Making Coaching Your Business (Video)

Jun 21, 2018

As with any entrepreneurial endeavor, starting (or growing) a coaching business is not easy. It takes hard work and perseverance. We recently sat down with a few experienced coaches who have successfully turned their passion for coaching into a business to learn some practical tips that any coach can apply to their practice.

The session was part of our ongoing monthly Coacharya Coaching Colloquium series. It’s a free service to the coaching community. If you’d like to attend our webinars in the future, please register for specific events or subscribe to our newsletter to get notified of upcoming sessions. If you attend live, you’ll be eligible for earning CCEUs for these webinars.

How to grow your coaching business

In the video of the session below we addressed topics like options for business structure, getting those first few clients, building your brand, client selection and pricing of your coaching services.
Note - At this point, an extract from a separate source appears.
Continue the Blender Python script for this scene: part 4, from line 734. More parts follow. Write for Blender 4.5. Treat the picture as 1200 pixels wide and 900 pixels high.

Thank you to our speakers Nicky Westhead, Michael Cullen and Ram Ramanathan and to Daryn Schwartz for moderating.

A few highlights:

  1. Get insurance – It’s not something you ever want to use, but it’s an important safety blanket your business will need, no matter what structure it will take or what type of coaching you do.
  2. Think about what audience you want to address – No matter what sales or marketing activities you’re undertaking, keep your audience in mind to ensure you’re doing what’s relevant to you.
  3. Become a PCC coach – Getting credentialed is increasingly important. Many clients expect it, especially corporates. Most of all, training at PCC level makes you a better coach. And practically speaking, if you’re a better coach, you’ll be able to demand higher fees.
  4. Think about pricing in “packages” – You may price your services differently depending on who they are for and how many sessions were purchased. Pricing per session will also differ depending on whether you’re working with individuals or groups.
  5. Consider pro-bono work, or nominal fees – If you’re targeting the right audience, it’s a great way to get your name out there and to collect some referrals, which you’ll need as you build your client base.
  6. Network, network, network – chambers of commerce, SHRM, coworking space events, etc. are all great places to meet potential clients or get referrals. If you only attend ICF events, you’ll only mingle with other coaches (ie, your competitors).

We hope you enjoy the video!

Note – We had a small technical hick-up at the start of the video so the first minute or so wasn’t recorded. What’s missing is the introduction from our moderator, Daryn Schwartz. We apologize for the abrupt start.